Автобус вез нас по дорогам Франции, через деревни и города, где с недоумением и жалостью глядело на нас французское население, вез, очевидно, к Рейну, к границе французской земли. Я глядел на мягкие очертания холмов и лесов, на готические колокольни, на обвалившиеся средневековые укрепления, на памятники великой истории и великого искусства, всюду разбросанные на этой благодатной земле, и сердце мое сжималось при мысли, что я так расстаюсь с этой страной и в этим народом. Совсем иначе думал я проститься с Францией, готовясь к возвращению домой! Ведь страну эту и ее народ я полюбил особенно крепко именно тогда, когда почувствовал себя подлинным сыном своей великой страны; раньше любил как изгнанник, а теперь — как равный.
Поздно вечером мы пересекли государственную границу Франции. Страсбург остался позади. Мы были в Келе, первом пункте французской оккупационной зоны Германии.
Нас разместили в заранее приготовленном помещении. По всему было видно, что предпринятая против нас операция была тщательно разработана и что французские власти придавали ей большое значение.
В эту ночь со всех концов Франции доставлялись в Кель на автомобилях руководители провинциальных отделений союза. Вскоре нас было уже не десять, а двадцать четыре. Почти все руководящие деятели союза оказались высланными из Франции.

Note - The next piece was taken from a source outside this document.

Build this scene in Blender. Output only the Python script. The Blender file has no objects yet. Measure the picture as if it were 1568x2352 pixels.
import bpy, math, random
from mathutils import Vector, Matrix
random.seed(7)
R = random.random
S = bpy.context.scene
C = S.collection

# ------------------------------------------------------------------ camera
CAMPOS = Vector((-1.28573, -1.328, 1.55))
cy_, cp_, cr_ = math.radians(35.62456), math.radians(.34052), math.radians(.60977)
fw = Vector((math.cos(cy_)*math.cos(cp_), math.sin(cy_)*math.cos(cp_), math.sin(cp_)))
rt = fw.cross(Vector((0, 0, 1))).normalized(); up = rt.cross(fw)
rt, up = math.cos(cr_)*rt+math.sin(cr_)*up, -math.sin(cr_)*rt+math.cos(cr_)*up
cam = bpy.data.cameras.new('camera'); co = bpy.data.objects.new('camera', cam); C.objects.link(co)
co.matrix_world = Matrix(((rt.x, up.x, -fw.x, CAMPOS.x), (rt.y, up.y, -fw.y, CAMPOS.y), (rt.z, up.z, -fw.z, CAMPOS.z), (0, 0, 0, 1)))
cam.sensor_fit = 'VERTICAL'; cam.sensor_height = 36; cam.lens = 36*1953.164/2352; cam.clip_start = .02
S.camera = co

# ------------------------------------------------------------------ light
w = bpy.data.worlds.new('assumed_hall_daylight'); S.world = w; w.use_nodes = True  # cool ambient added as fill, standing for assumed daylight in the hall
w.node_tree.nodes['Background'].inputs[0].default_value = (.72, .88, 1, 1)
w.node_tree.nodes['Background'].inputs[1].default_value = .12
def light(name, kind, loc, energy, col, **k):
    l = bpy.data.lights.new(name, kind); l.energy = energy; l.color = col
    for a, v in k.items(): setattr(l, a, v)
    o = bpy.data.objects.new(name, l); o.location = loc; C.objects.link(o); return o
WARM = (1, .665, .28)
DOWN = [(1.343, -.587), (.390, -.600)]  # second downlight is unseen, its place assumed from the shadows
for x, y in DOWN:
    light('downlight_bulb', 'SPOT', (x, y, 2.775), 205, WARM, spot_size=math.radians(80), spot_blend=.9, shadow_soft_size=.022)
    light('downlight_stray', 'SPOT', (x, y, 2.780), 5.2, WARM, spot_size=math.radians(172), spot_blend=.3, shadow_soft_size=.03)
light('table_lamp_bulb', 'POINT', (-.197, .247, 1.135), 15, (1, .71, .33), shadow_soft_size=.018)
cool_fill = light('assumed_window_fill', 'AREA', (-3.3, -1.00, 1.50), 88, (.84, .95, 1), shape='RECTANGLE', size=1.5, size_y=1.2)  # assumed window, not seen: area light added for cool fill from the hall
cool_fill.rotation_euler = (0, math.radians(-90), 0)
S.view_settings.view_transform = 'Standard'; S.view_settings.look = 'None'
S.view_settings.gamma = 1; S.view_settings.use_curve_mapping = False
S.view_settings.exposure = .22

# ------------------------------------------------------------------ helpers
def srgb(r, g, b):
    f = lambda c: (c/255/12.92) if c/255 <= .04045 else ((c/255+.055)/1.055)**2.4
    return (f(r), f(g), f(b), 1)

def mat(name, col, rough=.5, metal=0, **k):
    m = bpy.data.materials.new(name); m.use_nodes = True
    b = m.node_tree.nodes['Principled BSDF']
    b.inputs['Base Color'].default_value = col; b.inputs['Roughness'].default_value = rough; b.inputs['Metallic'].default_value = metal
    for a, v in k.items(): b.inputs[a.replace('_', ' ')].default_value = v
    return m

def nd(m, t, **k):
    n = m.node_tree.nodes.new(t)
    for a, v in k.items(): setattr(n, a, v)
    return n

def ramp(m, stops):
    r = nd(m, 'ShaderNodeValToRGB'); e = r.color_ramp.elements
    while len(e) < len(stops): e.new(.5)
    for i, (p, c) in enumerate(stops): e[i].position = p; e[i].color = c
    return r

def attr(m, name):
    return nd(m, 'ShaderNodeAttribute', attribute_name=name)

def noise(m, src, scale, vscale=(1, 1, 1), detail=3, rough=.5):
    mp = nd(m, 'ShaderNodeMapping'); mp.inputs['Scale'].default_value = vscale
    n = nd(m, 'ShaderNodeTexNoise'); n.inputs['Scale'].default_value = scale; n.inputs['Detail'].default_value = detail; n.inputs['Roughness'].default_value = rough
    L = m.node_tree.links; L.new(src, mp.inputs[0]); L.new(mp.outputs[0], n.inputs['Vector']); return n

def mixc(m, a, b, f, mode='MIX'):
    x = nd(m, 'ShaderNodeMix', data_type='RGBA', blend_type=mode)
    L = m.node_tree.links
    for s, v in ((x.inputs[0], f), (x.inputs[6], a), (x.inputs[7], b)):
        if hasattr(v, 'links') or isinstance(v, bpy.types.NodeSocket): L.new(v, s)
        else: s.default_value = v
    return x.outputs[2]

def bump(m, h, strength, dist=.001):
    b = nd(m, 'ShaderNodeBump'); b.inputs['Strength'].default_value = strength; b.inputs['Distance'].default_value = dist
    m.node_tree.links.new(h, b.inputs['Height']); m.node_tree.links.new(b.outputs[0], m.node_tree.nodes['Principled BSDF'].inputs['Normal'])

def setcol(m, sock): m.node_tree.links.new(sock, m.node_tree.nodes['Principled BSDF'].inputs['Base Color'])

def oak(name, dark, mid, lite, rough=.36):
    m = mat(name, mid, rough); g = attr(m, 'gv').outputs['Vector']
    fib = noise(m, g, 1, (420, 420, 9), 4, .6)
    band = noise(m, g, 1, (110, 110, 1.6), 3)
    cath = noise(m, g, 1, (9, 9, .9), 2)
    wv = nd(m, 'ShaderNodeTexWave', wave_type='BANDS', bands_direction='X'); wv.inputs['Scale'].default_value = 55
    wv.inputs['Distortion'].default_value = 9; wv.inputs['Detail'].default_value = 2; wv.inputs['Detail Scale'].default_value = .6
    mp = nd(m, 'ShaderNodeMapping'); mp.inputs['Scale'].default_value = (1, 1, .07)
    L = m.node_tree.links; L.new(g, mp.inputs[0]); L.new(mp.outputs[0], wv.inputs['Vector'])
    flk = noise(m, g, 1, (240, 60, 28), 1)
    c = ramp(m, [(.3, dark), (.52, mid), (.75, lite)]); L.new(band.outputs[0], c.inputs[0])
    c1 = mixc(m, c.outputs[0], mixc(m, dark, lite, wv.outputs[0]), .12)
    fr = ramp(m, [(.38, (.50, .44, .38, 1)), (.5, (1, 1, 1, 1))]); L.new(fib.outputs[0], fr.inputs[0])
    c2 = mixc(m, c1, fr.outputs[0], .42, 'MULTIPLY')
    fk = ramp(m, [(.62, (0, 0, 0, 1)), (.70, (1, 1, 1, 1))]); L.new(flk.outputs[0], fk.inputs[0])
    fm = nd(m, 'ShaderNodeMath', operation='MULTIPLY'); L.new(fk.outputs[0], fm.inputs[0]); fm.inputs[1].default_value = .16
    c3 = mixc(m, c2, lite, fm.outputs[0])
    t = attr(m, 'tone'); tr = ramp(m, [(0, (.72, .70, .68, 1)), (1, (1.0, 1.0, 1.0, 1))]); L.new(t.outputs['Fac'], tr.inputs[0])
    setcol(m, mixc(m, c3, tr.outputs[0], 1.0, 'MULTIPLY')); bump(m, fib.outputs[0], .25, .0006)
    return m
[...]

Издевательства над нами не прекращались. Две полицейские собаки были приведены к нам в помещение, очевидно для вящего устрашения. Перед дверьми на лестнице стояли автоматчики. Но при этом нам "разъясняли", что мы не арестованы, мы лишь высылаемся в административном порядке, и полиция нас не задерживает, а… сопровождает. Ехать же отныне мы можем куда пожелаем.
Мы снова потребовали, чтобы нам дали возможность снестись с нашим посольством, составили протест против учиняемого над нами насилия, но мысли наши уже были заняты другим: мы понимали, что приблизился час нашего возвращения на родину, и это сознание воодушевляло нас. Мы находились на пороге новой жизни.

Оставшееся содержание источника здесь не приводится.